5 Reasons Why Austerity Failed in Greece

Impact

Greek citizens spoke loud and clear during the last election.  They will not tolerate further cuts and skyrocketing joblessness. The conflict over cuts has resulted in Greece’s failure to form a new governance system. Additionally, austerity has hurt the nation, increasing a political polarization that has hurt Greece and the euro.  

As we have watched this economic trainwreck occur, many have chimed in with various insights ranging from Greece’s entitlement system to corruption with their various economic models demonstrating the benefits of austerity, and yet the question remains - why hasn’t this worked?    

Here are the top 5 reasons Greece continues to fall and why austerity worsened its economic situation:

1. Greece is Greece’s largest revenue generator:   

40% of Greece’s GDP comes from the public sector – this includes government jobs, entitlements, as well as government contracts Greece businesses have relied on.  Austerity has mandated that Greece pays outside creditors first.  When the largest revenue generator does not/cannot pay their bills to private business, business fails, banks fail, and citizens become outraged as they continue to struggle to put food on the table and a roof over their heads. 

2. The Protests:  

15% of Greece’s GDP comes from tourism.  A politically unstable nation is not a desirable vacation destination and cuts into revenue potential.

3. A History of Corruption:  

As Policy Mic Pundit, Romain Champetier, details in his article, Greece’s political system has been mired in debt and corruption for centuries. This level of corruption has led to ineffective policy, excessive government bloat, numerous governance model changes, and a dependency on the government due to policy instability. 
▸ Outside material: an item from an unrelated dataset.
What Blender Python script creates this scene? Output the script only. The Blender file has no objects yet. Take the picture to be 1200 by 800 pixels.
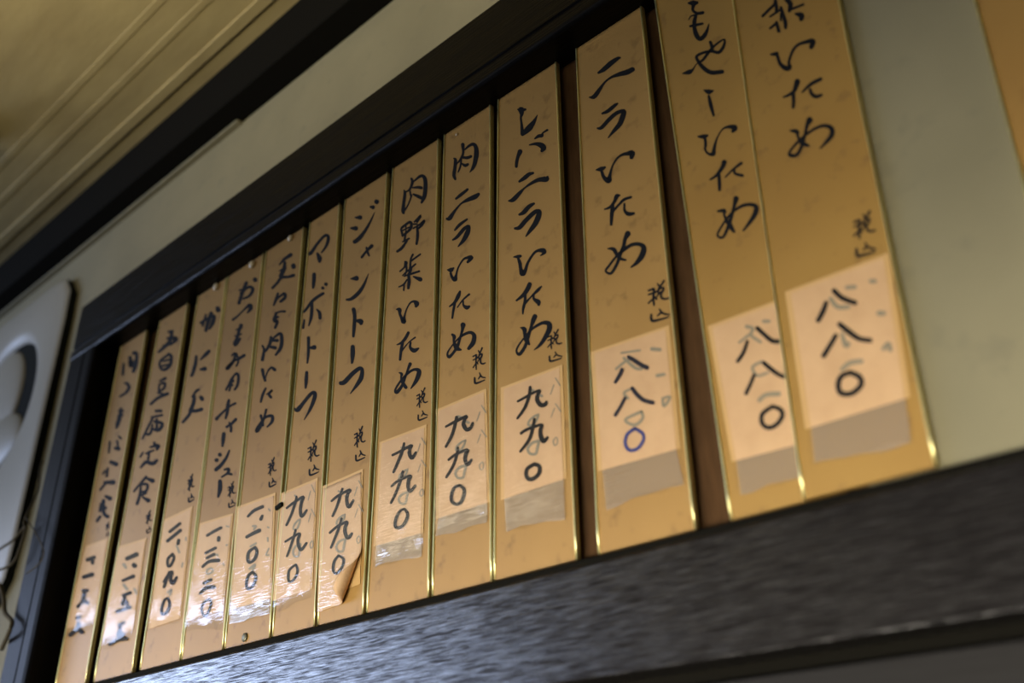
import bpy, bmesh, math, random
from mathutils import Vector, Matrix
random.seed(7)
sc = bpy.context.scene
COL = sc.collection

# ------------------------------------------------------------------ camera
F_PX = 1171.0
def _u(v): return Vector(v).normalized()
_dh = _u((-1420.0, -635.0, -F_PX))            # wall horizontal, camera frame
_X = -_dh
_dv = Vector((-25.0, 2215.0, -F_PX)).normalized()
_Z = (_dv - _dv.dot(_X) * _X).normalized()
_Y = _Z.cross(_X)
ROT = Matrix((_X, _Y, _Z))                    # camera frame -> world
CAM = Vector((0.0, -0.45, 0.0))
cam_data = bpy.data.cameras.new('camera')
cam_data.sensor_width = 36.0
cam_data.lens = F_PX * 36.0 / 1200.0
cam_data.clip_start = 0.01
cam = bpy.data.objects.new('camera', cam_data)
cam.matrix_world = Matrix.Translation(CAM) @ ROT.to_4x4()
COL.objects.link(cam)
sc.camera = cam
cam_data.dof.use_dof = True
cam_data.dof.focus_distance = 0.76
cam_data.dof.aperture_fstop = 4.2
cam_data.dof.aperture_blades = 0

# ------------------------------------------------------------------ world and lamps
world = bpy.data.worlds.new('world'); sc.world = world
world.use_nodes = True
world.node_tree.nodes['Background'].inputs['Color'].default_value = (1.0, 0.84, 0.58, 1)
world.node_tree.nodes['Background'].inputs['Strength'].default_value = 0.075

def area(name, loc, target, sx, sy, power, color):
    l = bpy.data.lights.new(name, 'AREA'); l.shape = 'RECTANGLE'
    l.size = sx; l.size_y = sy; l.energy = power; l.color = color
    o = bpy.data.objects.new(name, l); COL.objects.link(o)
    o.location = loc
    o.rotation_euler = (Vector(target) - Vector(loc)).to_track_quat('-Z', 'Y').to_euler()
    return o
area('window_daylight', (-2.9, -1.50, 0.50), (-1.0, -0.9, 0.45), 1.6, 0.44, 34.0, (0.55, 0.68, 1.0))
lamp = area('counter_lamp', (-0.50, -0.78, -0.16), (-0.46, 0, 0.02), 1.5, 0.10, 4.4, (1.0, 0.92, 0.78))
lamp.data.spread = math.radians(62)
area('room_lamp', (-1.6, -1.5, 0.80), (-1.0, 0, 0.5), 1.2, 0.2, 1.3, (1.0, 0.86, 0.62))

wash = area('ceiling_lamp', (-0.50, -0.46, 0.60), (-0.62, 0, 0.92), 1.1, 0.10, 1.3, (1.0, 0.88, 0.64))  # unseen fill added to lift the upper wall and ceiling
wash.data.spread = math.radians(95)
sc.view_settings.view_transform = 'Standard'
sc.view_settings.look = 'None'
sc.view_settings.gamma = 1.0
sc.view_settings.use_curve_mapping = False
sc.view_settings.exposure = 0.0

# ------------------------------------------------------------------ helpers
def at(px, py, y=0.0):
    """point of the plane Y = y that the photograph shows at a pixel"""
    d = ROT @ Vector((px - 600.0, 400.0 - py, -F_PX))
    return CAM + d * ((y - CAM.y) / d.y)
def tag(o, label=None, cat=None, group=None, kind=None):
    if label: o['label'] = label
    if cat: o['category'] = cat
    if group: o['group'] = group
    if kind: o['kind'] = kind
    return o
def empty(name, loc=(0, 0, 0)):
    o = bpy.data.objects.new(name, None); o.empty_display_size = 0.01
    COL.objects.link(o); o.location = loc
    return o
def link(name, verts, faces, mat, parent=None, smooth=False):
    me = bpy.data.meshes.new(name)
    off = Vector(parent_origin(parent))
    me.from_pydata([tuple(Vector(v) - off) for v in verts], [], faces)
    me.validate()
    if smooth: me.polygons.foreach_set('use_smooth', [True] * len(me.polygons))
    if mat: me.materials.append(mat)
    o = bpy.data.objects.new(name, me); COL.objects.link(o)
    if parent: o.parent = parent
    return o
def parent_origin(p):
    v = Vector((0, 0, 0))
    while p is not None:
        v = v + p.location; p = p.parent
    return v
def fix_normals(o):
    bm = bmesh.new(); bm.from_mesh(o.data)
    bmesh.ops.recalc_face_normals(bm, faces=bm.faces); bm.to_mesh(o.data); bm.free()
    return o
def box_vf(x0, x1, y0, y1, z0, z1):
    v = [(x0,y0,z0),(x1,y0,z0),(x1,y1,z0),(x0,y1,z0),(x0,y0,z1),(x1,y0,z1),(x1,y1,z1),(x0,y1,z1)]
    f = [(0,3,2,1),(4,5,6,7),(0,1,5,4),(1,2,6,5),(2,3,7,6),(3,0,4,7)]
    return v, f
def box(name, x0, x1, y0, y1, z0, z1, mat, parent=None, bevel=0.0):
    v, f = box_vf(x0, x1, y0, y1, z0, z1)
    o = link(name, v, f, mat, parent)
    if bevel:
        m = o.modifiers.new('bevel', 'BEVEL'); m.width = bevel; m.segments = 3
    return o
def extrude_x(name, prof, x0, x1, mat, parent=None, smooth=False, nx=1, cap=True):
    """closed profile of (y,z) swept along X"""
    n = len(prof); v = []; f = []
    for i in range(nx + 1):
        x = x0 + (x1 - x0) * i / nx
        v += [(x, p[0], p[1]) for p in prof]
    for i in range(nx):
        for k in range(n):
            a = i*n + k; b = i*n + (k+1) % n
            f.append((a, b, b + n, a + n))
    if cap:
        f.append(tuple(range(n))); f.append(tuple(nx*n + k for k in reversed(range(n))))
    return fix_normals(link(name, v, f, mat, parent, smooth))
def tube(name, pts, r, mat, parent=None, n=8, sub=6):
    P = [Vector(p) for p in pts]
    Q = catmull(P, sub)
    v = []; f = []
    for i, p in enumerate(Q):
        t = (Q[min(i+1, len(Q)-1)] - Q[max(i-1, 0)]).normalized()
        a = t.cross(Vector((0.31, 0.2, 0.93))).normalized(); b = t.cross(a)
        for k in range(n):
            c = 2*math.pi*k/n
            v.append(p + (a*math.cos(c) + b*math.sin(c)) * r)
    for i in range(len(Q)-1):
        for k in range(n):
            f.append((i*n+k, i*n+(k+1) % n, (i+1)*n+(k+1) % n, (i+1)*n+k))
    f.append(tuple(range(n))); f.append(tuple((len(Q)-1)*n + k for k in reversed(range(n))))
    return fix_normals(link(name, v, f, mat, parent, True))
def catmull(P, sub=6):
    if len(P) < 3:
        return [P[0].lerp(P[-1], i/sub) for i in range(sub+1)]
    Q = []
    for i in range(len(P)-1):
        p0 = P[max(i-1, 0)]; p1 = P[i]; p2 = P[i+1]; p3 = P[min(i+2, len(P)-1)]
        for k in range(sub):
            t = k/sub
            Q.append(0.5*((2*p1) + (p2-p0)*t + (2*p0-5*p1+4*p2-p3)*t*t + (3*p1-p0-3*p2+p3)*t*t*t))
    Q.append(P[-1])
    return Q

# ------------------------------------------------------------------ materials
def mat(name, color, rough=0.6, metal=0.0, spec=0.5):
    m = bpy.data.materials.new(name); m.use_nodes = True
    b = m.node_tree.nodes['Principled BSDF']
    b.inputs['Base Color'].default_value = (*color, 1)
    b.inputs['Roughness'].default_value = rough
    b.inputs['Metallic'].default_value = metal
    b.inputs['Specular IOR Level'].default_value = spec
    return m
def noise_color(m, c1, c2, scale, lo=0.35, hi=0.65, detail=4, vec_scale=(1,1,1), prev=None):
    nt = m.node_tree; N = nt.nodes; L = nt.links; b = N['Principled BSDF']
    tc = N.new('ShaderNodeTexCoord'); mp = N.new('ShaderNodeMapping')
    mp.inputs['Scale'].default_value = vec_scale
    mp.inputs['Location'].default_value = (random.random()*3, random.random()*3, random.random()*3)
    L.new(tc.outputs['Object'], mp.inputs['Vector'])
    n = N.new('ShaderNodeTexNoise'); n.inputs['Scale'].default_value = scale
    n.inputs['Detail'].default_value = detail
    L.new(mp.outputs['Vector'], n.inputs['Vector'])
    r = N.new('ShaderNodeValToRGB')
    r.color_ramp.elements[0].position = lo; r.color_ramp.elements[1].position = hi
    L.new(n.outputs['Fac'], r.inputs['Fac'])
    mix = N.new('ShaderNodeMix'); mix.data_type = 'RGBA'
    L.new(r.outputs['Color'], mix.inputs['Factor'])
    if prev is None: mix.inputs['A'].default_value = (*c1, 1)
    else: L.new(prev, mix.inputs['A'])
    mix.inputs['B'].default_value = (*c2, 1)
    L.new(mix.outputs['Result'], b.inputs['Base Color'])
    return mix.outputs['Result']
def noise_bump(m, scale, strength, dist=0.001, vec_scale=(1,1,1), detail=5, rough_to=None):
    nt = m.node_tree; N = nt.nodes; L = nt.links; b = N['Principled BSDF']
    tc = N.new('ShaderNodeTexCoord'); mp = N.new('ShaderNodeMapping')
    mp.inputs['Scale'].default_value = vec_scale
    L.new(tc.outputs['Object'], mp.inputs['Vector'])
    n = N.new('ShaderNodeTexNoise'); n.inputs['Scale'].default_value = scale
    n.inputs['Detail'].default_value = detail
    L.new(mp.outputs['Vector'], n.inputs['Vector'])
    bp = N.new('ShaderNodeBump'); bp.inputs['Strength'].default_value = strength
    bp.inputs['Distance'].default_value = dist
    L.new(n.outputs['Fac'], bp.inputs['Height']); L.new(bp.outputs['Normal'], b.inputs['Normal'])
    if rough_to:
        mr = N.new('ShaderNodeMapRange')
        mr.inputs['To Min'].default_value = rough_to[0]; mr.inputs['To Max'].default_value = rough_to[1]
        mr.inputs['From Min'].default_value = 0.3; mr.inputs['From Max'].default_value = 0.7
        L.new(n.outputs['Fac'], mr.inputs['Value']); L.new(mr.outputs['Result'], b.inputs['Roughness'])
    return bp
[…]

4. Lack of Economic Diversity:  

Outside of the government, tourism, and the shipping industry, Greece has not diversified their private sector economy to better absorb economic shocks and reduce the risk of complete economic implosion we see today.   

5. Excessive and Unstable Taxation and Budgetary Management:  

Greece taxes everything.   Since the implementation of austerity, Greece’s tax rates have fluctuated and only increased.  Each tax increase and change has been met with more cuts to aid and more loopholes. Another challenge in stabilizing Greece’s unstable tax structure is the volume of tax evasion that occurs.  The unintended consequence of austerity is reduced resources to combat institutionalized evasion.  Because the tax structure has become completely fluid, their budget management practices become more fluid as Greece tries to fit their national budget into their unstable tax policy. 

Greece has some tough decisions coming up and there are no signs of political stability for the country, or region, much less budgetary and tax stabilization. Their financial sector has completely failed to plan for the worst case scenario by independently rising their capitalization ratio (in layman’s terms – their nest egg) further eroding the Greek citizen’s confidence in their national economic security thus causing a run on banks. 

The first step all European nations in the Eurozone must take is to realize that neither Hayek nor Keynes will be the end-all, cure-all.  Secondly, their citizens need to hire managers, not charismatic ‘leaders’ carrying false hopes.  Third, they must declare a financial sector holiday to fully assess the depth and breadth of the contagion, force the clearing of bad financial practices, and create a plan to emerge on a more solid footing. 

All countries will continue to struggle and be riddled with strife until the macroeconomists come to their senses and realize that cutting to cut works about as well as spending to spend.  They simply must find balance. Until the balance is found, Greece, and other nations, will struggle.